I have found the proliferation of nouns to be unhelpful in the long run. Or rather, I think that there is a cost to the introduction of a new noun during development of a program that needs to be offset (and then some) by the benefits that abstraction brings to the code-base. This is well-trodden ground.

It is better to have 100 functions operate on one data structure than 10
functions on 10 data structures.

So, we should be careful about when we define types. Counter to the epigram, the example I want to share is explicitly about creating more data structures than functions. My game prototype uses three different coordinate systems: a normalized coordinate system from (-1,-1) to (1,1) meant to be used by assets, a world coordinate system that is for defining positions and distances in the simulation, and a screen coordinate system in pixel units that defines how graphics are displayed. This time around, I decided to create types for values in these coordinate systems:

struct v2 { float x,y; };
struct npos { struct v2 v; } /* the normalized coordinate system */
struct wpos { struct v2 v; } /* the world coordinate system */
struct spos { struct v2 v; } /* the screen coordinate system */

The initial concern I had was that the very same incompatibility between the types that would help catch errors would prove to be inconvenient and inelegant to work with. That turned out not to be the case, though. I believe this was helped by two separate features of my programming style as of late; my short naming conventions along with my relaxed view of visibility. I do not hide the fact that there is a v2 member in npos, wpos, and spos, and that can be accessed and operated on as an escape hatch when needed. If the same usage occurs multiple times, it can be abstracted out into a function to make it more convenient and remove conversions from coordinate-specific to generic 2-vector operations. Short names make the conversion functions easy to use:

struct wpos ntow(struct npos n, struct wpos p, float s);
struct spos wtos(struct wpos w);
struct wpos stow(struct spos s);

And, if we find we are accessing the vector member for a specific operation, we can abstract that out. It is very common to want to nudge the world positions around by some offset, for example:

struct wpos nudge(struct wpos p, float dx, float dy);

But that same operation does not occur nearly as often in the normalized or screen coordinate systems. It's not like I knew that at the start of programming the game prototype; I discovered that during the process of programming and created the abstractions as needed.
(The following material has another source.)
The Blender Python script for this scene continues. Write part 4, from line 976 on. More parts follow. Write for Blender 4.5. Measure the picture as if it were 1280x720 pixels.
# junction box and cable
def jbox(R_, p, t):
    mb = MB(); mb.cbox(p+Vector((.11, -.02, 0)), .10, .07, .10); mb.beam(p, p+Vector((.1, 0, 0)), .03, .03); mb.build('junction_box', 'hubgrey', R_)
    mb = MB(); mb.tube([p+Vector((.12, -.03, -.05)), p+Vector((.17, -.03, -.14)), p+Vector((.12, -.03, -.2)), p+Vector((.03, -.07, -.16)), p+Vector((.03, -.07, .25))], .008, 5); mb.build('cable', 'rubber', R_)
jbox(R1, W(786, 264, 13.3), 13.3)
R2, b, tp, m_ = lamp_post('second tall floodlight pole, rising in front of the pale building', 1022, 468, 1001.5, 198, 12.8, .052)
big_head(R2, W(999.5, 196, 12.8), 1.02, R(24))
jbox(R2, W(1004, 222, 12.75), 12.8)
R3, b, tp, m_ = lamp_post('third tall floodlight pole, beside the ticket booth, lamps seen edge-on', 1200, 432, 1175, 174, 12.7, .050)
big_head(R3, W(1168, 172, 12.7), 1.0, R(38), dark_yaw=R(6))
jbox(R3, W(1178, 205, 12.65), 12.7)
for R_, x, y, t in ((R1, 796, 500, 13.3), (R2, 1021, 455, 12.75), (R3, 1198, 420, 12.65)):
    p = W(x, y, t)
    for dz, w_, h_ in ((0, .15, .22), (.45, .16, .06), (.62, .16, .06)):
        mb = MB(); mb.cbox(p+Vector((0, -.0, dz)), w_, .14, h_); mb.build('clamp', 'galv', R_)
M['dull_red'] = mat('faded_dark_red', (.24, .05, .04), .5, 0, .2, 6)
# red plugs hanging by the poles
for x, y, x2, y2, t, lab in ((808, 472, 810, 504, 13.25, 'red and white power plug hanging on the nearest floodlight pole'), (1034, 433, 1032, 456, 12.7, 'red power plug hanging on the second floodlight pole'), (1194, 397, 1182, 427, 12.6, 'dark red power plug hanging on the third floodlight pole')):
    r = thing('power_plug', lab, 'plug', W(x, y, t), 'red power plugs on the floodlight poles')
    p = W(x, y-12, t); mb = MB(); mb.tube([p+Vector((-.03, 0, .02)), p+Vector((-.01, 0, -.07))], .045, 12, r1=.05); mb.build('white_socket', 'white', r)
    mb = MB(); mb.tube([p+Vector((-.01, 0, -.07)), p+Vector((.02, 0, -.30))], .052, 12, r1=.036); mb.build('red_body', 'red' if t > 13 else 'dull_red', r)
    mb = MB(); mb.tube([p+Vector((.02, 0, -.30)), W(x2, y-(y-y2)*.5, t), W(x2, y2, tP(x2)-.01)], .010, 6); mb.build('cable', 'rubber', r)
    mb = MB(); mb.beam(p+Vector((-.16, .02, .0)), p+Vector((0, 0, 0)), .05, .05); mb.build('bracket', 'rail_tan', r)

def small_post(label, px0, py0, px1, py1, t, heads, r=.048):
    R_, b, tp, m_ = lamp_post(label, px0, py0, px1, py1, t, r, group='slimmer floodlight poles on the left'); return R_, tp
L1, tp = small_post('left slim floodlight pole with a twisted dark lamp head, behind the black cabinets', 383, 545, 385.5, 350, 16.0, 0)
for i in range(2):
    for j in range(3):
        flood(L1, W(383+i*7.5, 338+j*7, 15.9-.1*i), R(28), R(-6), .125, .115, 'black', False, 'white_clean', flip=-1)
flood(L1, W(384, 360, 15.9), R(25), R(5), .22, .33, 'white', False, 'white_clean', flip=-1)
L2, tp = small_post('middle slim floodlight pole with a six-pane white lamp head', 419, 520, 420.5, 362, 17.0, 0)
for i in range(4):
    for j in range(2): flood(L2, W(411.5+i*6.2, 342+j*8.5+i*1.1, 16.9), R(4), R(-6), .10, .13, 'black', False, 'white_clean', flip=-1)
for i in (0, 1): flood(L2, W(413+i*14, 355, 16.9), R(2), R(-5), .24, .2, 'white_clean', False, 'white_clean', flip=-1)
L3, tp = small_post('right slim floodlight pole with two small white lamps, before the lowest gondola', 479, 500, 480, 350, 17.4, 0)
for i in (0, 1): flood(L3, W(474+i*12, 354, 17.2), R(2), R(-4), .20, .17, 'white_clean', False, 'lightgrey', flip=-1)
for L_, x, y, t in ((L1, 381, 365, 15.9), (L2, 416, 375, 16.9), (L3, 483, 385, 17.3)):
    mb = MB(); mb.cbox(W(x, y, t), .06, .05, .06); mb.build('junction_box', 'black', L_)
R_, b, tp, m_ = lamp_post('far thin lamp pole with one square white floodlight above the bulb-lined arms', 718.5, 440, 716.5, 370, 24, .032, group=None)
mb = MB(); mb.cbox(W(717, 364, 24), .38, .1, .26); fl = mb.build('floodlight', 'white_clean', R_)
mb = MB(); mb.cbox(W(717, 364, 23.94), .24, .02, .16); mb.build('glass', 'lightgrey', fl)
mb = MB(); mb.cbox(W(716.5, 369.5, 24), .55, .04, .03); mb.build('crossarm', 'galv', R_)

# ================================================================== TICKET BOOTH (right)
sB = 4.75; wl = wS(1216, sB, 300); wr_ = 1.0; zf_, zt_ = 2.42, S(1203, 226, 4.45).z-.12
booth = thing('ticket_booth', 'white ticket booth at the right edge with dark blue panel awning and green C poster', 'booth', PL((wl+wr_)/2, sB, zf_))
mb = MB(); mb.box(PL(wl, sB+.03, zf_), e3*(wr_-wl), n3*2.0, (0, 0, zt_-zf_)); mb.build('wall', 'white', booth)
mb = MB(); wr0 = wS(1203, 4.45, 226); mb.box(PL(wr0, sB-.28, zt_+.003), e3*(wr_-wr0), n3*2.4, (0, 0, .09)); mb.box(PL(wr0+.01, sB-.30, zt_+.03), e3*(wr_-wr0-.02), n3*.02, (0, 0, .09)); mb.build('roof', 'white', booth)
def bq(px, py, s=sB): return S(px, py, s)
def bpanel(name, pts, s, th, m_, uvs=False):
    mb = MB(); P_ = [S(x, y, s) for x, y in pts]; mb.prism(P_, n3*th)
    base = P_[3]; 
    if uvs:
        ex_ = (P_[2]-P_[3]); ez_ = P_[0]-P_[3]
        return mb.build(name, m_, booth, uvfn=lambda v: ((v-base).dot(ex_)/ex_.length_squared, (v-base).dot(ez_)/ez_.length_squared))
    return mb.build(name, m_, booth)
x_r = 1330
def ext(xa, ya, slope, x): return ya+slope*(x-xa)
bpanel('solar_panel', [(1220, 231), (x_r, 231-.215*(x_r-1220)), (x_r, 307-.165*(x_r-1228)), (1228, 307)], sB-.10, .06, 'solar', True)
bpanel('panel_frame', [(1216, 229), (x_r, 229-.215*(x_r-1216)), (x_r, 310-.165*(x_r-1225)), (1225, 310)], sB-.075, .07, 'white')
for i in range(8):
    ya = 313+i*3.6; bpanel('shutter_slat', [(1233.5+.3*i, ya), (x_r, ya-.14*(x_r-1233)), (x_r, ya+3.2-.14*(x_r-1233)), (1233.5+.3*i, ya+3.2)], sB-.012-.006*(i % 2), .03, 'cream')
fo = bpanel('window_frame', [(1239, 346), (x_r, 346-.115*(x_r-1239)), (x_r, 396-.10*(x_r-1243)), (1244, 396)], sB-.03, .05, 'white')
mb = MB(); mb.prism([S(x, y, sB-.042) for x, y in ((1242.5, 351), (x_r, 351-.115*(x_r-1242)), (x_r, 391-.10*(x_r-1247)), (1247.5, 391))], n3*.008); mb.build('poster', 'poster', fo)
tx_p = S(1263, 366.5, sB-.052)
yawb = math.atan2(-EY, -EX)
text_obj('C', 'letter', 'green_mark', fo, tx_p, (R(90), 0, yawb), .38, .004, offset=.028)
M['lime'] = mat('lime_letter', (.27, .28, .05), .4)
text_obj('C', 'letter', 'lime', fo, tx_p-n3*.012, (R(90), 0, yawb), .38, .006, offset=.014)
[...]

There can be many knock on effects that stem from programming style. As a program increases in size, one loses the ability to use small identifiers because of name collisions. People might instinctually think of small identifiers as amateurish, but they are the main reason why increasing type safety in this scenario was palatable! Similarly, it might feel amateurish to define nudge in the world coordinate system but not the other coordinate systems. If we went ahead and did all of that out of some obligation for completeness, we would just be increasing the code size and making the code-base less ergonomic for only speculative benefits.

Expressing the coordinate systems explicitly via types has caught my mistakes a few times already. Not only that, but there is significantly less cognitive load when working with positions from different coordinate systems. For programs that work with multiple coordinate systems, I'll use this approach from now on.

I don't want the takeaway from this example to be that we should put more concepts into the type system. Rather, I want to instead advocate that we be selective about what we express using the type system. Currently, I've landed on the position that modeling the problem domain with the type system in the hopes that it will somehow help catch errors or increase expressiveness is a mistaken practice. Instead, I had great luck here using the type system for making conversions explicit that I knew historically have been a source of errors for me.